2024年7月16日(火)

世界潮流を読む 岡崎研究所論評集

2014年5月20日

 4月9日付け米National Interest誌のウェブで、マイク・モチヅキ米ジョージワシントン大学准教授及びマイケル・オハンロン米ブルッキングス研究所上席研究員が連名で論説を寄せ、靖国神社からのA級戦犯の分祀と遊就館の閉鎖及び日中韓での歴史対話を推奨しています。

 すなわち、オバマが近く訪問するアジアは緊張している。主として中国により問題がもたらされているが、米国の同盟国である日本の安倍政権も、靖国参拝により問題を起こしている。オバマは多分、今後靖国参拝を控えるように安倍に求めるかもしれないが、それよりも、むしろ靖国を変革することに集中すべきである。

 歴史の傷は東アジアでは深い。村山談話の繰り返しでは、和解に不十分である。安倍総理の昨年12月の靖国参拝が示すように、日本の政治指導者も他国同様、戦没者に敬意を払う義務を感じている。靖国にはA級戦犯14名だけではなく、何百万の戦没者が祀られている。

 もし安倍総理やその後継者が靖国参拝をしたいのなら、靖国を変革すべきである。靖国の敷地には、軍事博物館があるが、これは日本の侵略、戦争責任を無視している。これを閉鎖する他、A級戦犯を対象から外す創造的な方策を考えるべきである。これは1985年に中曽根総理からも提案された。昭和天皇も1978年のA級戦犯合祀後、靖国に参拝していない。

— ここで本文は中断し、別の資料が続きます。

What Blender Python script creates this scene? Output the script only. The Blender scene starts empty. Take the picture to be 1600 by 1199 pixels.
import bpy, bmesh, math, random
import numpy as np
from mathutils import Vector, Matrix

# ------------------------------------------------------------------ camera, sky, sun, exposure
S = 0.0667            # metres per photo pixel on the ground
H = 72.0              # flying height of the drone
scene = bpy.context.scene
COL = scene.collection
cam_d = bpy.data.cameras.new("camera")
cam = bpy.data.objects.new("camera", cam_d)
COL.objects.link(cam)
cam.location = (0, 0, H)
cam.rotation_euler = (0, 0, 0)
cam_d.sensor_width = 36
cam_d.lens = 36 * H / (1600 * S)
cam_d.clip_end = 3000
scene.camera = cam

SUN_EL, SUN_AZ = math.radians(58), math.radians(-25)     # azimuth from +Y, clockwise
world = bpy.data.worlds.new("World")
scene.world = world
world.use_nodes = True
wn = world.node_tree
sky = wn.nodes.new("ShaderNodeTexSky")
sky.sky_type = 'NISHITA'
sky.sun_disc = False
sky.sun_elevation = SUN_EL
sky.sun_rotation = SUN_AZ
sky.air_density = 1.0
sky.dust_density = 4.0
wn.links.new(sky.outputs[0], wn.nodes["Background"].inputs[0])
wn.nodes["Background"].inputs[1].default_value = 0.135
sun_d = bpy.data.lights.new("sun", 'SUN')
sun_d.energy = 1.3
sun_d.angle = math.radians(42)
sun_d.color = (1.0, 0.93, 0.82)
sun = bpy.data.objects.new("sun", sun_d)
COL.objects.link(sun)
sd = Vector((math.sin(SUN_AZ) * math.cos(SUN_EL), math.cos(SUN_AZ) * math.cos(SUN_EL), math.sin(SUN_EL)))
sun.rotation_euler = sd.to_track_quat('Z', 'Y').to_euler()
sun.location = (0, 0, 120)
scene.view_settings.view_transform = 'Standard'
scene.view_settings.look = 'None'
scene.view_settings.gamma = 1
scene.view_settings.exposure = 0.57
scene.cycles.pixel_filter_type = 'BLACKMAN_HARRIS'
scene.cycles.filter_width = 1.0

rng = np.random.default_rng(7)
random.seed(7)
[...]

日本の愛国者が戦没者に敬意を示す最善の道は、天皇が再び靖国を参拝し得るように、靖国を変革することである。

 歴史的傷は靖国に限られない。慰安婦、日本海呼称、日本人についての中韓の教育などの問題がある。

 1990年代以降、日韓中の学者は公的、私的に、歴史についての対話や研究をしてきたが、これを拡大・深化すべきである。他国について、どう教えるかが最も問題である。日中韓の学者は相互非難を避け、共有の歴史に向けて作業すべきである。日本はアジア歴史資料センターの活動を拡大し、意見交換や対話を支援すべきである。歴史的に正確な見解を、日中韓の国民がお互いに学べるようにするのが最大の目的である。